新聞各社の電子版とは別に、NHKニュースの電子版を見ている。

公共放送ということもあってか、批判や攻撃のトーンが薄く、またみずからの主張を声高に訴えることもしない。よくも悪くもお行儀がよく、なるほどNHKだなあ、と思う。

けれどもまあ、ちょっと読んでもらえばわかるように、このニュースサイトが醸し出す「お行儀のよさ」は、NHKの報道姿勢によるものというよりもむしろ、文体の問題だったりする。放送局という母体がそうさせるのだろう、ここでは原則的にニュース原稿が「ですます調」で書かれているのだ。

新聞は通常、「である調」で書かれる。最大の理由は、紙幅の都合だ。かぎられたスペースのなかに、できるだけ多くの情報を、破綻なく詰め込んでいくことが新聞社の使命であり、記者の腕の見せどころだったりする。

一方でNHKの場合、視聴者に向かって語りかけるように原稿は書かれているし、発話用の原稿であるかぎりにおいてそれは「ですます調」になる。そしてまた、紙幅の制限があるわけでもないWEB版が、放送のときと同じ「ですます調」になるのも自然なことだろう。


それで、だ。

放送局による「ですます調」と、新聞社による「である調」。ものすごく乱暴に、これを「話しことば」と「書きことば」というふうに分けてみたい。いろいろ異論はあるだろうけれど、ほら、いちおうNHKは放送局で、テレビもラジオも話しことばだし。それで新聞は書きことばだし。

話しことばとは、動的なことばである。ライブのことばと言ってもよく、そのぶん生き生きとした活気に満ちているはずのことばである。

他方、書きことばとは、静的なことばである。石に刻まれたような、過去的な、スタティックであるはずのことばである。

ところがなぜかNHKニュースのWEB版に並ぶ「ですます調」の話しことばは、とても静的な印象がある。ライブ感に欠いた、いかにも過去(たとえば今日の朝)に放送されたニュースの原稿です、といった趣がある。

おそらくここには「余計なことは言わず、必要なことだけ伝える」という、文字どおりに報道機関としてのお行儀のよさと、あとは「話しことばに文法的な正確性を求めすぎると、話しことば本来の躍動感が損なわれてしまう」という欠点とが関わっているのだろう。
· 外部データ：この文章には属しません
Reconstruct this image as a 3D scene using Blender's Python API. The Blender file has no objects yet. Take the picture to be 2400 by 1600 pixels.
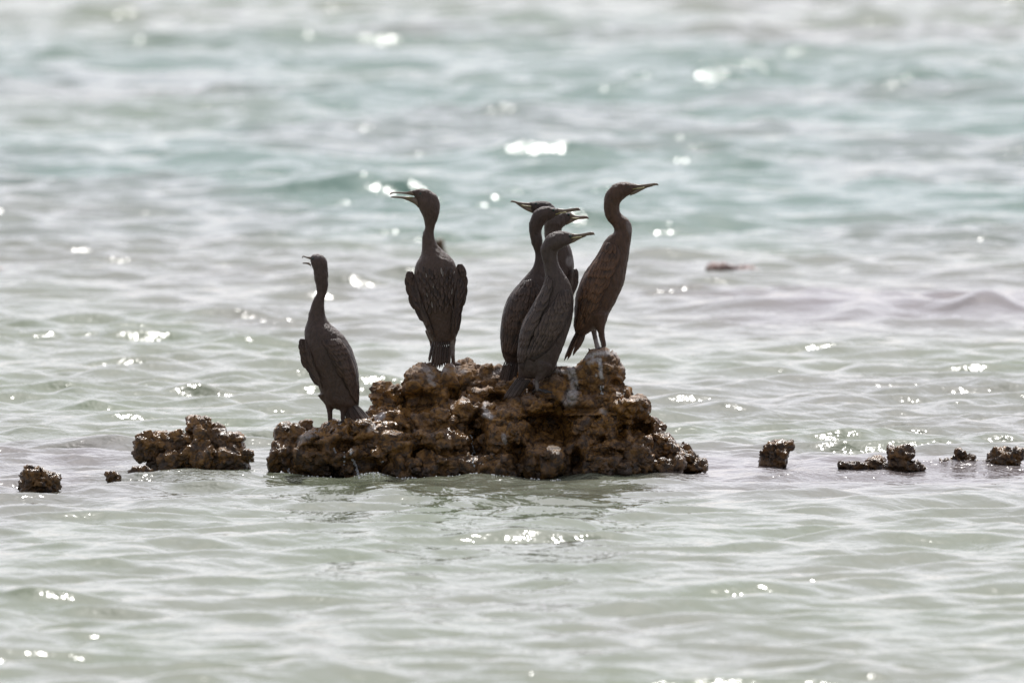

その証拠に、というわけではないものの、NHKニュースのWEB版にはさまざまな特集記事があり、こちらは「である調」で書かれている。いかにもリズミカルな文章で、おもしろい記事、読ませる記事も多い。いつも「ですます調」で書いてる記者のみなさん、「である調」で思いっきり書きたかったんだろうなあ、なんて思ってしまう。

ぼくも「ですます調」で書くの、あんまり得意じゃないんですよねー。